After a short break, to furiously and speedily return chairs to their natural state, the concert resumed with a work by Vykintas Baltakas. His commentum for cello and orchestra is a reworking of his piece by the same name for cello and piano. I stress the word reworking, as to suggest it is an arrangement of the earlier work would be a dire misjudgment. The piece starts with the same cheeky wit, with ideas appearing like flashes. As the piece developed, I really gained a sensation that the orchestral treatment was very similar to his Saxordionphonics (a very fine work for saxophone, accordion, and chamber orchestra), within it the flourishes and stabs are never violent. Maybe I am using the wrong word, poking and nudging would be a more suitable word to describe it. The ideas give you a playful nudge in the hopes you'd notice their magnificence, but the chances are if you weren't thinking you missed it. So it cheekily nudges you again. The other way of looking at it, is like being at a dinner party and somebody nudges you and follows with the line 'did I tell you about the time...' and rivet you with a charming anecdote. Francesco Dillon almost seemed built for this piece, his control and charm with it is far more apparent and natural. The pairing of Kurtag and Baltakas was also a very fine choice indeed, as they both complement each superbly. Their music may not say a lot in a given time, but you can be damn sure everyone utterance is vital, insightful, and above all else witty.


It is very rare in a concert to feel the audience become awed by a musician merely showing up with their instrument. With the appearance of Liudas Mockunas and his bass saxophone, you could feel everyone go 'oooooo'. The instrument is glorious and fascinating, and like the rest of the saxophone family, a really suffering when it comes to good concerto or solo works (I think this issue stems from many poorer composers forgetting that the saxophone can do other things than jazz). So with this in mind I was curious to see how Vytautas Germanavicius would tackle such a conundrum. His work Underwater Geometry had me intrigued for a long time, as before this concert the only other works of his I was familiar with were small chamber groups of maybe four at most. Ultimately I think he is more suited to more austere ensembles. The piece ultimately liked a defining point to it. Many fine gestures and textures were created, but they often lacked purpose; the finest example was the fact the soloist double soprano saxophone, to play it for a microsecond before returning to the beast. The soloist was remarkable, his control of everything was fantastic, and to be honest if it were just a piece for bass saxophone I probably would have be wowed by it. Sadly because the dynamic and interaction between soloist and orchestra was underbaked it couldn't really turn into anything tangibly interesting. Which is a shame, saxophones need good repertoire, especially the lower members of the family. I can only really think of Georg Fredrich Haas's Concerto for Baritone Saxophone as the only decent work for low saxes. I'll just have to keep looking and listening.
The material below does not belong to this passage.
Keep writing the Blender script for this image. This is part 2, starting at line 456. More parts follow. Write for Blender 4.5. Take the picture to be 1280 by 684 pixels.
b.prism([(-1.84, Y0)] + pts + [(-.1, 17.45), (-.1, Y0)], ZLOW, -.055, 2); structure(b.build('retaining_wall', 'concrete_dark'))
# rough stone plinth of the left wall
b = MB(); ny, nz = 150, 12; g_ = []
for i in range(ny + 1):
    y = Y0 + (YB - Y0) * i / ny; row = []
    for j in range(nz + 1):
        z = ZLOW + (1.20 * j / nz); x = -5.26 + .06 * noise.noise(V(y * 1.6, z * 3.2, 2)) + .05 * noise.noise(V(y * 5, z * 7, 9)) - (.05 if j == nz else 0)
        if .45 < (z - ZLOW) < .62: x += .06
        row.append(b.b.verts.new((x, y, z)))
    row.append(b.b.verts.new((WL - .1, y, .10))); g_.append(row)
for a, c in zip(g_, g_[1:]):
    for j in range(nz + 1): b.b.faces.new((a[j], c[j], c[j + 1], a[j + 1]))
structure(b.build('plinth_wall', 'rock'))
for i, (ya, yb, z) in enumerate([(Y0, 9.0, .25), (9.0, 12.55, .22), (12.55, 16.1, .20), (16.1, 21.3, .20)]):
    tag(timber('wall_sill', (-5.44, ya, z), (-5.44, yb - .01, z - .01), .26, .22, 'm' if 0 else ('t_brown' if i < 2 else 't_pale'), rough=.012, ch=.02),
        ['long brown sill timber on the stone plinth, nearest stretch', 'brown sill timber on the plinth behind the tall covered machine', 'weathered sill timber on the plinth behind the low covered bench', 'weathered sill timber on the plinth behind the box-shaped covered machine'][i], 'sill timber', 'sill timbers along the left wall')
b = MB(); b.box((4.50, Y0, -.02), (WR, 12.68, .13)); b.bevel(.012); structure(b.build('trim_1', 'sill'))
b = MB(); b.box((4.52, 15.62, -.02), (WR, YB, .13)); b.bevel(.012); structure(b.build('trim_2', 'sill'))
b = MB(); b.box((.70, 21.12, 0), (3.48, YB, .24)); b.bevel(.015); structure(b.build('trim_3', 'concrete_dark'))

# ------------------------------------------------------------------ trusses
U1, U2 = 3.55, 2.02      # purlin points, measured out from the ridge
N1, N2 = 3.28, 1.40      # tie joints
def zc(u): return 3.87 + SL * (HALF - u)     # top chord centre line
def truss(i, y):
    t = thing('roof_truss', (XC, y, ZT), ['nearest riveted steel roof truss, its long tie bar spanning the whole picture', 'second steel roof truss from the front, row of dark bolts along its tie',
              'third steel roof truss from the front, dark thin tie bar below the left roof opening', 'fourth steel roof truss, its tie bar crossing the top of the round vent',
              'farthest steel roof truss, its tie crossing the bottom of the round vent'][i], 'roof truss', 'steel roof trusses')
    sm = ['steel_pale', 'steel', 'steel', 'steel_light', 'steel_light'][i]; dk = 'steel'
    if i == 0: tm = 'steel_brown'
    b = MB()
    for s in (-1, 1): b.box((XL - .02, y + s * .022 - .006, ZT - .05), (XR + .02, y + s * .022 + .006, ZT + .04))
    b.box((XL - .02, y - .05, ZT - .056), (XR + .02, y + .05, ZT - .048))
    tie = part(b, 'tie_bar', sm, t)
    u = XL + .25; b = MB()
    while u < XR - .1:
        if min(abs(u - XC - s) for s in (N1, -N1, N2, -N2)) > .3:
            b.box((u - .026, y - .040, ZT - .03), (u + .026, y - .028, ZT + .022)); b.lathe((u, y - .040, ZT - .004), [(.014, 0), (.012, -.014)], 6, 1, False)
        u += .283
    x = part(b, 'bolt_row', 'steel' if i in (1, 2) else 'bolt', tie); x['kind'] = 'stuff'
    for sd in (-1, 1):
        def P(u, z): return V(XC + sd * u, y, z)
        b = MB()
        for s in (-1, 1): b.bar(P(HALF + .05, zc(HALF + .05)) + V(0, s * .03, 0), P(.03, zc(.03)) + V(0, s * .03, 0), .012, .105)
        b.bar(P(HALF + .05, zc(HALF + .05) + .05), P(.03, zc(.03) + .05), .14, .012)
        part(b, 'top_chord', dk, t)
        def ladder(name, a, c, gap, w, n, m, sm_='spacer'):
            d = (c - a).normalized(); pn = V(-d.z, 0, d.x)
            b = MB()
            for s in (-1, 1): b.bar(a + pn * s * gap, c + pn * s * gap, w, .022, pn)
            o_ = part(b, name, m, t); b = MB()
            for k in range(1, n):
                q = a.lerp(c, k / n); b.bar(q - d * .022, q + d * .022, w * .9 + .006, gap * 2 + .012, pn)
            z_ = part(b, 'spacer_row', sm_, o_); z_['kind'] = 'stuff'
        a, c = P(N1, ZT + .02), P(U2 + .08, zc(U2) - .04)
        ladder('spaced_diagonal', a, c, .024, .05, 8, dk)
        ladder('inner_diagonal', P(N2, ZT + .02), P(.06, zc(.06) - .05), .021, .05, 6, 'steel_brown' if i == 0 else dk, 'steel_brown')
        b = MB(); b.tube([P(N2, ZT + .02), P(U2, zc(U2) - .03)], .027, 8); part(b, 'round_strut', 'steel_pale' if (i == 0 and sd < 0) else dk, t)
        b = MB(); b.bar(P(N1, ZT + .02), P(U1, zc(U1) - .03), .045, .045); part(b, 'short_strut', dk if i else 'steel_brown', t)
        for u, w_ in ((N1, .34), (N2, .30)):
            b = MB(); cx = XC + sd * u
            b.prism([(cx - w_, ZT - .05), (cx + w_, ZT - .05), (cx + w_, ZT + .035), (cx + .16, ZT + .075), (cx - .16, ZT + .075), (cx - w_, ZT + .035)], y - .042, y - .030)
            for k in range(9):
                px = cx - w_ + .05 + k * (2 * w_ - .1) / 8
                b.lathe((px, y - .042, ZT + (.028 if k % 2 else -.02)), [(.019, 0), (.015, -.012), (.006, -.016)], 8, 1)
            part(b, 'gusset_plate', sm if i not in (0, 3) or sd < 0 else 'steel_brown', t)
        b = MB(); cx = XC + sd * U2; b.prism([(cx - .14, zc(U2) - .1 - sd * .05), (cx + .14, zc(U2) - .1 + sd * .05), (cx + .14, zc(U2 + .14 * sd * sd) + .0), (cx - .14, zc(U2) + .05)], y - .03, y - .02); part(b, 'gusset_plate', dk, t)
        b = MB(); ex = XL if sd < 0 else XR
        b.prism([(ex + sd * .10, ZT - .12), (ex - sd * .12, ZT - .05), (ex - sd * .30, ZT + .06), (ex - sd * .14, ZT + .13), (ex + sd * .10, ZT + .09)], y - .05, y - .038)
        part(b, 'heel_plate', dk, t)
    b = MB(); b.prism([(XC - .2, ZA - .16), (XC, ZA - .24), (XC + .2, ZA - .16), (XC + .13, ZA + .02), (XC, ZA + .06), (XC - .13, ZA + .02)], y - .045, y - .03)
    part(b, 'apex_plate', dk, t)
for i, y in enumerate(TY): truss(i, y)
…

The finale came in the form of Liza Lim's Pearl, Ochre, Hair String. To be honest I am divided about the work of Liza Lim, but I think it is because I either find the pieces are out of this world or just a bit limp. Thankfully this was solid and by solid I mean brutally violent! The opening screams and scrapes from the cellist armed with a stick wrapped in bow hair was a stunning jolt of electricity after the previous piece and really gripped everyone hard. The work really showed an elegant to and fro between beautiful serene harmonies and jagged sounds. It was by far the most brutal and intense piece of the night. A violent kick in the face after the early pieces full of charm and wit. The sensation was like spending a fine evening at dinner party, full of witty anecdotes and remarks before ending the night by being knocked out in a boxing ring. This is ultimately to everyone's strength I think, because it really highlighted the qualities of every piece, and made Liza Lim's more exhilarating.

The whole concert was a wondrous way to start a festival, to be honest I cannot imagine many other concerts which were so succinct and nuanced but also radically different. The juxtaposition of Liza Lim to Kurtag and Vyktinas Baltakas was inspired. I cannot wait for today's events in the contemporary art gallery.